03-06-2025 15:31 - Nouakchott : la ville de mon enfance change de visage.

Le Quotidien de Nouakchott -- Il est des villes qui naissent du fleuve, d’autres des forêts ou des montagnes. Nouakchott, elle, est fille du vent et du sable. Mais voilà qu’en ce début de siècle, la cité que l’on disait transitoire, provisoire, posée sur la dune comme un campement présidentiel des premières années, prend des airs de capitale durable, moderne, presque téméraire.

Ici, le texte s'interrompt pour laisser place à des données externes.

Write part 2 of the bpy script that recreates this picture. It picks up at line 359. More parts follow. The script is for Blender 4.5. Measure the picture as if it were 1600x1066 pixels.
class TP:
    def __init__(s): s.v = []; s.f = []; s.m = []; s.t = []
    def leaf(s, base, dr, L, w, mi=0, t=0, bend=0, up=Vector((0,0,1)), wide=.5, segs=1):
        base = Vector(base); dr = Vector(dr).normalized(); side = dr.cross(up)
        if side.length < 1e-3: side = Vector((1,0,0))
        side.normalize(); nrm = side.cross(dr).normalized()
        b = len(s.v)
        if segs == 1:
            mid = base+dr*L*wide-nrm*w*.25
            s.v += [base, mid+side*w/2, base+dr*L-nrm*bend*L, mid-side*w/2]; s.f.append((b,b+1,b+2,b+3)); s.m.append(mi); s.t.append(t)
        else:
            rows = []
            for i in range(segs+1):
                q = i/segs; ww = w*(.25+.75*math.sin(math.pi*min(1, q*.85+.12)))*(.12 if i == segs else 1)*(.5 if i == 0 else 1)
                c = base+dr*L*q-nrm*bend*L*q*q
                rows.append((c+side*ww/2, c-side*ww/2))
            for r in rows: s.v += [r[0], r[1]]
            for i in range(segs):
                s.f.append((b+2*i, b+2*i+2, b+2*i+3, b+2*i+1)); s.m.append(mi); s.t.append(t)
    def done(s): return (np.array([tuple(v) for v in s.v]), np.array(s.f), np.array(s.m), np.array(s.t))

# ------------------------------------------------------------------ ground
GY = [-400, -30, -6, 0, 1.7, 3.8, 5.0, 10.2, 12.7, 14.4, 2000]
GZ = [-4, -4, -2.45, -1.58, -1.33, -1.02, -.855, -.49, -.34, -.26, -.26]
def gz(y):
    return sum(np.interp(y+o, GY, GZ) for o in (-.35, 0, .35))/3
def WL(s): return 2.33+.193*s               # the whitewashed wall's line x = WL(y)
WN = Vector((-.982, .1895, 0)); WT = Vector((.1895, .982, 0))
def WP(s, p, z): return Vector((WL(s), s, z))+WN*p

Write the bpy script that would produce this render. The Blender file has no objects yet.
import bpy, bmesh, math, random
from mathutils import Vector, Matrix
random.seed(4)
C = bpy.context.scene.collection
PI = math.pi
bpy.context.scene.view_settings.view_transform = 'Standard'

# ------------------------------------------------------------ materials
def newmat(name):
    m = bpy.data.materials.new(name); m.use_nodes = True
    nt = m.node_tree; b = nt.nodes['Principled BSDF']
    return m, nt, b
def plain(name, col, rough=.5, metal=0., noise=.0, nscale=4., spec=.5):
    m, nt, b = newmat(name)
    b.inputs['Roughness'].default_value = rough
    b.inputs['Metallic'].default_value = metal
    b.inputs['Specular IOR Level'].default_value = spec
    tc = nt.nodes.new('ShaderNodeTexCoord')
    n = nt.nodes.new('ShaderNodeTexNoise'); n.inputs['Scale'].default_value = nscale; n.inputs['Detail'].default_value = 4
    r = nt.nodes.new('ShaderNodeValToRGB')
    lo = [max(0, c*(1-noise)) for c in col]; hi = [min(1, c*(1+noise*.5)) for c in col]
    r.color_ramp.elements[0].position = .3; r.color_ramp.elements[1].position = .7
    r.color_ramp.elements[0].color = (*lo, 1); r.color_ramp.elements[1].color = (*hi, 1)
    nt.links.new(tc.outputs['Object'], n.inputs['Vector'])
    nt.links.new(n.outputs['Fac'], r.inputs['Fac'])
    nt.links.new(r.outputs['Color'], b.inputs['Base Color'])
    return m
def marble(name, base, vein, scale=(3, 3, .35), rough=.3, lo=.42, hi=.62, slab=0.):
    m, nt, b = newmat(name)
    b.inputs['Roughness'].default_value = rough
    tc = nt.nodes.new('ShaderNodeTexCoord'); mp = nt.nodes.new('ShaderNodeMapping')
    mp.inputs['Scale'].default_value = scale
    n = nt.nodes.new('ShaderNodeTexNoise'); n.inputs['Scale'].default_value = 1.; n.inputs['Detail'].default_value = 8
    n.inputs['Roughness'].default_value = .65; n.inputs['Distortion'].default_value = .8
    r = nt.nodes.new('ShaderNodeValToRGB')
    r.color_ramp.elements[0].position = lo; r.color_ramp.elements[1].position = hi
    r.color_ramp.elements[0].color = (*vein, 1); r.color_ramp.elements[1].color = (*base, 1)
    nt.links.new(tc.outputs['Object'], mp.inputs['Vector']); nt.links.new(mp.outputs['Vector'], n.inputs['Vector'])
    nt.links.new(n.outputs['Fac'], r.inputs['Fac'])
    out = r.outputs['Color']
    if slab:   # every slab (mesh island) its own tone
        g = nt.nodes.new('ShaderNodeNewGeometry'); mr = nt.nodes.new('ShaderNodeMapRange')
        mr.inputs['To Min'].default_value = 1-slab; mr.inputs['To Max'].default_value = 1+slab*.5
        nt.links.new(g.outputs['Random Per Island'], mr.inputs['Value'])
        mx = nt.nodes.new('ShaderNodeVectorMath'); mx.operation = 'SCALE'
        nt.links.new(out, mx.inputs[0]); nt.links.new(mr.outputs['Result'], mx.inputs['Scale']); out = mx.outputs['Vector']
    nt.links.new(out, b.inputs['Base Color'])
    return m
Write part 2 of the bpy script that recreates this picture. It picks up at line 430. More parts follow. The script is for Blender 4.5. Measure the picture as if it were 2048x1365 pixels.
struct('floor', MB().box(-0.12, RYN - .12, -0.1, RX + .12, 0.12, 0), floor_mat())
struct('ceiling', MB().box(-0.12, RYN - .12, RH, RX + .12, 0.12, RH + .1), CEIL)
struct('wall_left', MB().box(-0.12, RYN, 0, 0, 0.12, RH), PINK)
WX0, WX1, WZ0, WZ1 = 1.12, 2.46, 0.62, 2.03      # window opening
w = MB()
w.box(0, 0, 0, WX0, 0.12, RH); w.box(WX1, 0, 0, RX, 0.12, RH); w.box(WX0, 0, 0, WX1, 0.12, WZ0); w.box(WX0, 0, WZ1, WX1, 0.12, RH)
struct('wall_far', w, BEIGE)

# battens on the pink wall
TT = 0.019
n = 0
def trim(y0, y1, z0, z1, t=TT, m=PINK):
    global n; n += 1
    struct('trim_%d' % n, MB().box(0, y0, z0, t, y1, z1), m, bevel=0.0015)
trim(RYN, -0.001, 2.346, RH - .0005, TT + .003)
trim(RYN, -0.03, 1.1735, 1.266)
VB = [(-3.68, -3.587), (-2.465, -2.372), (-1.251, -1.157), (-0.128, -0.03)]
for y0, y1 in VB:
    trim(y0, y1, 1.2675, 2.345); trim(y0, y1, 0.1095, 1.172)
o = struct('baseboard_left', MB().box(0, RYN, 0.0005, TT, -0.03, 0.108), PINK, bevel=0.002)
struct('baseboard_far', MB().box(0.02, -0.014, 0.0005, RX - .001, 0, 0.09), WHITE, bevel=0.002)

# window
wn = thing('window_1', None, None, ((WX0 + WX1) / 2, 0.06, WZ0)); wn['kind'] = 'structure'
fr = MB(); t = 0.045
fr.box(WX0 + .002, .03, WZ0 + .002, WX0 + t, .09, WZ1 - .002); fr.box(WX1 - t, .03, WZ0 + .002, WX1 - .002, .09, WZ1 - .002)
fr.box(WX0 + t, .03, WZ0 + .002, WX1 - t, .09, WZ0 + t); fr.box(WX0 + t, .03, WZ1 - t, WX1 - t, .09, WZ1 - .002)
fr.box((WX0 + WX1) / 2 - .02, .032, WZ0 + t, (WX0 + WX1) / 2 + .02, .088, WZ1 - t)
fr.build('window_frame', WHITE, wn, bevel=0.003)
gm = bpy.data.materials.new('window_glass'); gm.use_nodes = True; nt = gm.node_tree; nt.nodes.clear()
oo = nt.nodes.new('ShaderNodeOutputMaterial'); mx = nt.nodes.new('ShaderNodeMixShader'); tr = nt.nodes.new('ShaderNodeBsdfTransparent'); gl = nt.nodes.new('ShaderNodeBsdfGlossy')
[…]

Depuis les hauteurs abstraites du pouvoir, les lignes de la ville se tracent avec une nouvelle main. Ce n’est plus seulement la nature qui sculpte, mais l’État, la stratégie, la vision. À la manière de Balzac décrivant Paris — cette fourmilière de l’ambition, des fortunes et des ruines — Nouakchott devient une œuvre vivante, où chaque carrefour élargi, chaque dalle posée, chaque mât d’éclairage installé raconte l’effort d’une nation qui s’ébroue hors du provisoire.
Sous le regard silencieux du Président Mohamed Ould Cheikh El Ghazouani, la ville change d’allure sans faire grand bruit. L’homme n’est pas de ceux qui parlent fort, mais les rues, elles, parlent pour lui.
Le bitume gagne sur la poussière. Les échangeurs surgissent comme des promesses tenues. Les écoles s’alignent en modules géométriques dans les quartiers périphériques, jadis laissés en marge du développement.
L’éclairage public, que l’on croyait réservé au centre-ville et à TevraghZeina, éclaire désormais les trottoirs d’El Mina, de Dar Naïm, de Toujounine. La périphérie cesse d’être invisible.
Les marchés autrefois désorganisés s’alignent désormais sous forme de structures modernes. Les avenues principales s’élargissent et de nouveaux pôles économiques apparaissent ça et là , comme des ilots d’espoir dans cet océan urbain. Le Nouakchott d’hier moqué par ses visiteurs cherche à devenir une ville connectée tout en gardant son âme de ville du désert.
Dans l’ombre de cette métamorphose, le Premier ministre Moctar Ould Djaye, technocrate précis et pragmatique, tient les rênes de l’exécution. Là où la vision présidentielle esquisse, lui détaille, supervise, pousse les lenteurs à se hâter. C’est un tandem que certains qualifient de silencieux, mais dont l’efficacité s’inscrit déjà dans le béton des ponts et dans les plans d’urbanisation.
Nouakchott reste une ville de tradition et d’espoir et ce malgré les plans d’urbanisme et les gros engins. A travers chaque immeuble s’élève encore les rires des enfants jouant dans les ruelles sablonneuses et les murmures des sages qui prédisaient déjà le changement. Le changement est là , palpable et plus que visible. Il avance à pas sûr et au rythme des descendants des érudits de chinguitti qui ont repris le flambeau à la gloire des aïeux.
Balzac disait que Paris était une mer : « qui boit le courage, les talents, les ambitions. » Nouakchott, elle, semble vouloir être un socle : solide, structuré, capable d’absorber la croissance démographique, d’abriter l’innovation, et de donner une image digne d’un État moderne à ses citoyens et au monde.
Le nouveau visage de la capitale ne se limite pas à l’urbanisme. Des changements bourgeonnent dans des champs nouveaux, avec l’essor technologique en expansion, les initiatives vertes, la volonté d’encadrer, de réguler, d’ancrer que ce soit les transports, le foncier, ou une politique de la ville, pour un futur viable. Mais le décor seul ne suffit pas.
Et comme dans tout roman Balzacien, derrière les façades brillantes se cachent encore les luttes sociales, les espoirs d’un peuple qui interpelle les évolutions, qui aspire à les vivre pleinement. Car Nouakchott, ce n’est pas seulement un projet urbain : c’est un miroir politique. Un reflet où le citoyen peut lire l’intention de ses dirigeants. Et aujourd’hui, ce reflet s’éclaire d’une lueur nouvelle.